How to Succeed at Your First Professional Job
You’ve finally earned that shiny new—and expensive—college degree. All of this wonderful knowledge wants to surge into action at a real job. Do you understand the incredible changes and challenges you’ll face?
The First 17 to 20 Years
Since the age of five, you have spent most of your waking hours in one classroom or another. As your elementary, high school and college career progressed, you may have believed that you have learned to face pressure and deadlines.
In the classroom, you probably have learned to successfully manage the pressures and requirements of academia. As you got older, you had term and research papers to write and, of course, mid-term and final exams to ace.
However, even with an extensive research project, you typically received the assignment in September with a deadline two to three months into the future. Professional work deadlines are usually much shorter and pressure-packed. This is but one example of the dramatic changes you need to understand, accept and master.
The comfort of the classroom is over. You may have had one or several part-time jobs during your classroom career. However, in most cases, they have done little to prepare you for the requirements of a professional job.
First Job Challenges
You’ll notice one major change immediately. This “feature” typically appears to be a series of challenges, but all focus on one primary difference between the classroom and the workplace.
When you were in the classroom, your performance affected only you—for better or worse. Your achievement did not affect your classmates, your university, your professor, or anyone else, except your parents if they were writing the tuition checks. In the workplace, your performance affects your team, department, boss, and the company as a whole. Hence, your work will be scrutinized much more closely than when you were in the classroom.
Unlike professors who rarely care whether you attend class or make “A” or “D” on an exam and generally allow you to decide what type of student you will be, your behavior in the workplace, particularly as a first-time employee, will be evaluated daily and closely.
You are now one link in a valuable corporate chain. The weakness of even one link can cause this necessary chain to break. Until you prove yourself to be a strong new link, your supervisors, co-workers and senior management will monitor your performance closely.
Get as comfortable as possible with being watched so closely, by multiple people and throughout the work day. Like someone watching over your shoulder, this challenge may be quite unsettling at first. However, if you simply accept this reality, understand why it happens and learn to ignore the Big Brother aspect of your peers and bosses, you’ll be able to reduce it to “background noise.”
How to Succeed at Your First Real Job
Like all good tips, these suggestions should work for most members of the workforce. These tips also work when you change jobs and face new employers, job duties and corporate cultures.
- Be on time (or a bit early) for work and during lunch hours and breaks.
- Dress correctly without over- or under-dressing for your workplace.
- Watch and listen to everything happening around you to learn about the job, the company and its corporate culture. Close observation of all behaviors around you offers valuable insight of acceptable and unacceptable actions at your workplace. You’ll learn whether your new employer values creativity, outspoken or reserved employees, strict or lax procedures, tolerates late arrivals, etc.
- Avoid participating in gossip or whining at all costs.

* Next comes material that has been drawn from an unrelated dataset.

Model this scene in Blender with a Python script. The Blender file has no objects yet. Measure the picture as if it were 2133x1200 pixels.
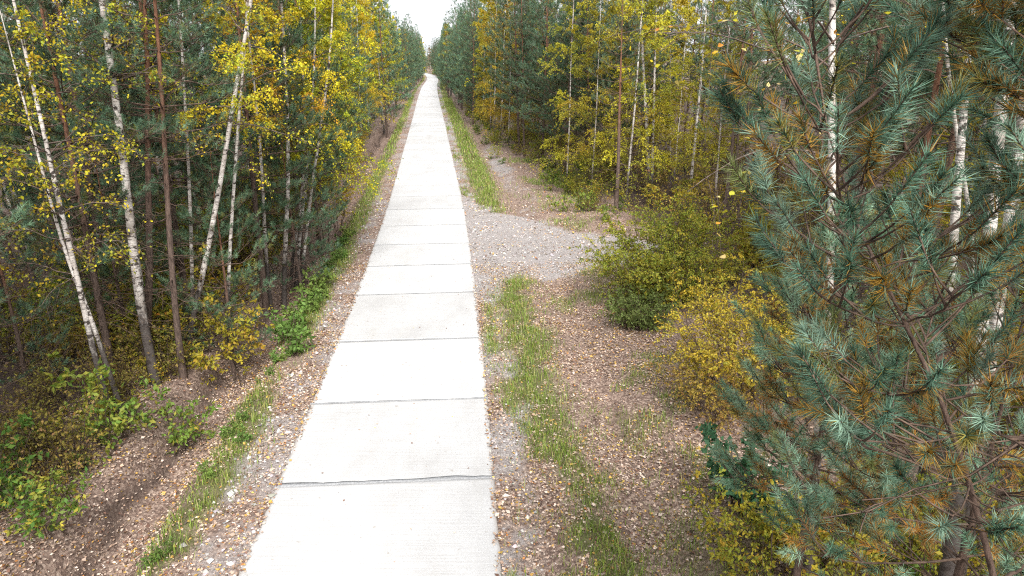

Even if you learn some valuable information from this “scuttlebutt,” neither comment thereon nor contribute to it.
- Be gracious to everyone, regardless of their position on the organization chart.
- Ask, ask, ask, then listen, listen, listen. Question everything that you don’t understand and listen closely to the correct answers.
- Treat all deadlines, major and minor, with respect and never miss one.
- Locate a mentor. Like learning about your employer’s corporate culture, this tip shares top billing on the list. An experienced internal mentor can take your career and place it on the fast track, as this person will take a personal and professional interest in you.
Learning about your new employer’s corporate culture is critical. As you observe how things get done, you’ll learn behavior rules that work in your company. You’ll also probably witness actions and behaviors that simply don’t work at your workplace.
You may witness some corporate culture rules that you dislike, i.e., everyone comes early and stays late, and some you like. The key is to understand your employer’s corporate culture so you can behave appropriately and perform effectively.
Treat your first job as the beginning of an exciting journey to success. Learn the rules as fast as possible. Adhere to these rules meticulously. Do your best every minute of every workday. You’ll become just as comfortable as you were in the classroom for so many years.